## Begin Source material

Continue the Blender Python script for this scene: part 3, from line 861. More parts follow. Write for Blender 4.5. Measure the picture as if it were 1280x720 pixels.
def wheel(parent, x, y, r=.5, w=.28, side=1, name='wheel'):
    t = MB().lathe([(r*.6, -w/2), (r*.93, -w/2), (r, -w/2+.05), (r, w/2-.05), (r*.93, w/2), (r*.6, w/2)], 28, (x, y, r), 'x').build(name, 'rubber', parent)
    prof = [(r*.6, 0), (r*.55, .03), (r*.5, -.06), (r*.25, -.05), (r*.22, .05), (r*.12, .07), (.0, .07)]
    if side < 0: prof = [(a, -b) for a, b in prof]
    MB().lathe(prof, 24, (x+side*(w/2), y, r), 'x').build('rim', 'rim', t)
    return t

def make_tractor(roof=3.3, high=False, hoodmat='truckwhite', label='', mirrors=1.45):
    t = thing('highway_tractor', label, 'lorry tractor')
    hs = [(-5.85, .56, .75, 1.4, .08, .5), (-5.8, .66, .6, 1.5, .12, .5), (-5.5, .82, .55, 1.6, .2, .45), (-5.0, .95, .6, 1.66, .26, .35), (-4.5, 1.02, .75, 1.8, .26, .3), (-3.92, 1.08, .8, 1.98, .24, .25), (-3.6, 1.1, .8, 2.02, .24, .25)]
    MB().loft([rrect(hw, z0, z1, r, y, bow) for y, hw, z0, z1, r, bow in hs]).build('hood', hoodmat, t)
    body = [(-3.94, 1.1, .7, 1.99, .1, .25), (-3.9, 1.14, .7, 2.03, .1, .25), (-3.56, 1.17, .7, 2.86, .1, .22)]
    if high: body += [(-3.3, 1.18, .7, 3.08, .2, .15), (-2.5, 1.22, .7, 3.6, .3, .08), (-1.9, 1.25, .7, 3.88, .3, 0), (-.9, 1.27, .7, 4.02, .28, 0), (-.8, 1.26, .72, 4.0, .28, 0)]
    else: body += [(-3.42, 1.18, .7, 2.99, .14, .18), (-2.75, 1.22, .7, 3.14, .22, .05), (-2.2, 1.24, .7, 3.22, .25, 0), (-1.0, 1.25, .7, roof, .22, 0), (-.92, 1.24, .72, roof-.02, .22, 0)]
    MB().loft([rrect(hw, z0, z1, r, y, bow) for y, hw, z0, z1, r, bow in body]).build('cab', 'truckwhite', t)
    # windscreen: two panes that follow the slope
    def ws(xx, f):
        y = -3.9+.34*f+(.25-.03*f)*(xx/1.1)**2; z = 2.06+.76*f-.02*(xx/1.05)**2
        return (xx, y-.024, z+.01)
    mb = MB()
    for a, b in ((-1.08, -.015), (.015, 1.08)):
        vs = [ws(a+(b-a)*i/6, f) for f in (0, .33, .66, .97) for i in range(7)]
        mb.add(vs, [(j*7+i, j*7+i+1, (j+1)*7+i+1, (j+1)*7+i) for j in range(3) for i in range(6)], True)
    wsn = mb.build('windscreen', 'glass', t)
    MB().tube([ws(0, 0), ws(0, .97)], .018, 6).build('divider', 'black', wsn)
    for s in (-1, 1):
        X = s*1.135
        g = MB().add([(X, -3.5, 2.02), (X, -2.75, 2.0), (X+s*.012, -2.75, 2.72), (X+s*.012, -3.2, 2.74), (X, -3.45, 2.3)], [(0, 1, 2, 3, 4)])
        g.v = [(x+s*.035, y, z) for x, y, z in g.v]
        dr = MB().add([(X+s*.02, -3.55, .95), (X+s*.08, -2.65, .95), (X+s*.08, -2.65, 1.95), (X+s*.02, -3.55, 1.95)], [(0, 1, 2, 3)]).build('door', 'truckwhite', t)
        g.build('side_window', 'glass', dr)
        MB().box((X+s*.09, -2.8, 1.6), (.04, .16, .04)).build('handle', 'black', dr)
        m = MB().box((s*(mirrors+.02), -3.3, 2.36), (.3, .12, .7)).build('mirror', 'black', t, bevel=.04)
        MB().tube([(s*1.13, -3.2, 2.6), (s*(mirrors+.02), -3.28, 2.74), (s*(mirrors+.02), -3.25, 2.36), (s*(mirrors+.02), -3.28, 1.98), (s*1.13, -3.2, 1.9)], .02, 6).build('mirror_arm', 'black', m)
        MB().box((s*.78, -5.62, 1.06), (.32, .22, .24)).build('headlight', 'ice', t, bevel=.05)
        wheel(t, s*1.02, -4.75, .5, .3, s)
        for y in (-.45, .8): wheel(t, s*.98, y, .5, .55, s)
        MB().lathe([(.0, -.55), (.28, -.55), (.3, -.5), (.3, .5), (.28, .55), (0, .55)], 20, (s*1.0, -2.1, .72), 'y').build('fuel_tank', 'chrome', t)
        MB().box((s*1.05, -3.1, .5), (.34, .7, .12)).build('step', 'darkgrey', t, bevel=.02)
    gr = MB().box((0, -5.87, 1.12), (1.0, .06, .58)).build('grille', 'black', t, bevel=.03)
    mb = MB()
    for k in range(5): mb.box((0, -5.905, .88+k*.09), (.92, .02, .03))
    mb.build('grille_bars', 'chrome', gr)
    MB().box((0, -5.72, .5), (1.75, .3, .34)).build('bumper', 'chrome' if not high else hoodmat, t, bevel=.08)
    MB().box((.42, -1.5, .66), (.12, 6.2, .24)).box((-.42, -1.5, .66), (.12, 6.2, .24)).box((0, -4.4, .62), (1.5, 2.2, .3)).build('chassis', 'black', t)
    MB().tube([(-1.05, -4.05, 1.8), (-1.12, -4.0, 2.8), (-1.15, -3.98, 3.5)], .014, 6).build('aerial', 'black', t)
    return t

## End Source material

(Task requirements)
Reproduce all of the material above word for word.

(Exercise output)
Continue the Blender Python script for this scene: part 3, from line 861. More parts follow. Write for Blender 4.5. Measure the picture as if it were 1280x720 pixels.
def wheel(parent, x, y, r=.5, w=.28, side=1, name='wheel'):
    t = MB().lathe([(r*.6, -w/2), (r*.93, -w/2), (r, -w/2+.05), (r, w/2-.05), (r*.93, w/2), (r*.6, w/2)], 28, (x, y, r), 'x').build(name, 'rubber', parent)
    prof = [(r*.6, 0), (r*.55, .03), (r*.5, -.06), (r*.25, -.05), (r*.22, .05), (r*.12, .07), (.0, .07)]
    if side < 0: prof = [(a, -b) for a, b in prof]
    MB().lathe(prof, 24, (x+side*(w/2), y, r), 'x').build('rim', 'rim', t)
    return t

def make_tractor(roof=3.3, high=False, hoodmat='truckwhite', label='', mirrors=1.45):
    t = thing('highway_tractor', label, 'lorry tractor')
    hs = [(-5.85, .56, .75, 1.4, .08, .5), (-5.8, .66, .6, 1.5, .12, .5), (-5.5, .82, .55, 1.6, .2, .45), (-5.0, .95, .6, 1.66, .26, .35), (-4.5, 1.02, .75, 1.8, .26, .3), (-3.92, 1.08, .8, 1.98, .24, .25), (-3.6, 1.1, .8, 2.02, .24, .25)]
    MB().loft([rrect(hw, z0, z1, r, y, bow) for y, hw, z0, z1, r, bow in hs]).build('hood', hoodmat, t)
    body = [(-3.94, 1.1, .7, 1.99, .1, .25), (-3.9, 1.14, .7, 2.03, .1, .25), (-3.56, 1.17, .7, 2.86, .1, .22)]
    if high: body += [(-3.3, 1.18, .7, 3.08, .2, .15), (-2.5, 1.22, .7, 3.6, .3, .08), (-1.9, 1.25, .7, 3.88, .3, 0), (-.9, 1.27, .7, 4.02, .28, 0), (-.8, 1.26, .72, 4.0, .28, 0)]
    else: body += [(-3.42, 1.18, .7, 2.99, .14, .18), (-2.75, 1.22, .7, 3.14, .22, .05), (-2.2, 1.24, .7, 3.22, .25, 0), (-1.0, 1.25, .7, roof, .22, 0), (-.92, 1.24, .72, roof-.02, .22, 0)]
    MB().loft([rrect(hw, z0, z1, r, y, bow) for y, hw, z0, z1, r, bow in body]).build('cab', 'truckwhite', t)
    # windscreen: two panes that follow the slope
    def ws(xx, f):
        y = -3.9+.34*f+(.25-.03*f)*(xx/1.1)**2; z = 2.06+.76*f-.02*(xx/1.05)**2
        return (xx, y-.024, z+.01)
    mb = MB()
    for a, b in ((-1.08, -.015), (.015, 1.08)):
        vs = [ws(a+(b-a)*i/6, f) for f in (0, .33, .66, .97) for i in range(7)]
        mb.add(vs, [(j*7+i, j*7+i+1, (j+1)*7+i+1, (j+1)*7+i) for j in range(3) for i in range(6)], True)
    wsn = mb.build('windscreen', 'glass', t)
    MB().tube([ws(0, 0), ws(0, .97)], .018, 6).build('divider', 'black', wsn)
    for s in (-1, 1):
        X = s*1.135
        g = MB().add([(X, -3.5, 2.02), (X, -2.75, 2.0), (X+s*.012, -2.75, 2.72), (X+s*.012, -3.2, 2.74), (X, -3.45, 2.3)], [(0, 1, 2, 3, 4)])
        g.v = [(x+s*.035, y, z) for x, y, z in g.v]
        dr = MB().add([(X+s*.02, -3.55, .95), (X+s*.08, -2.65, .95), (X+s*.08, -2.65, 1.95), (X+s*.02, -3.55, 1.95)], [(0, 1, 2, 3)]).build('door', 'truckwhite', t)
        g.build('side_window', 'glass', dr)
        MB().box((X+s*.09, -2.8, 1.6), (.04, .16, .04)).build('handle', 'black', dr)
        m = MB().box((s*(mirrors+.02), -3.3, 2.36), (.3, .12, .7)).build('mirror', 'black', t, bevel=.04)
        MB().tube([(s*1.13, -3.2, 2.6), (s*(mirrors+.02), -3.28, 2.74), (s*(mirrors+.02), -3.25, 2.36), (s*(mirrors+.02), -3.28, 1.98), (s*1.13, -3.2, 1.9)], .02, 6).build('mirror_arm', 'black', m)
        MB().box((s*.78, -5.62, 1.06), (.32, .22, .24)).build('headlight', 'ice', t, bevel=.05)
        wheel(t, s*1.02, -4.75, .5, .3, s)
        for y in (-.45, .8): wheel(t, s*.98, y, .5, .55, s)
        MB().lathe([(.0, -.55), (.28, -.55), (.3, -.5), (.3, .5), (.28, .55), (0, .55)], 20, (s*1.0, -2.1, .72), 'y').build('fuel_tank', 'chrome', t)
        MB().box((s*1.05, -3.1, .5), (.34, .7, .12)).build('step', 'darkgrey', t, bevel=.02)
    gr = MB().box((0, -5.87, 1.12), (1.0, .06, .58)).build('grille', 'black', t, bevel=.03)
    mb = MB()
    for k in range(5): mb.box((0, -5.905, .88+k*.09), (.92, .02, .03))
    mb.build('grille_bars', 'chrome', gr)
    MB().box((0, -5.72, .5), (1.75, .3, .34)).build('bumper', 'chrome' if not high else hoodmat, t, bevel=.08)
    MB().box((.42, -1.5, .66), (.12, 6.2, .24)).box((-.42, -1.5, .66), (.12, 6.2, .24)).box((0, -4.4, .62), (1.5, 2.2, .3)).build('chassis', 'black', t)
    MB().tube([(-1.05, -4.05, 1.8), (-1.12, -4.0, 2.8), (-1.15, -3.98, 3.5)], .014, 6).build('aerial', 'black', t)
    return t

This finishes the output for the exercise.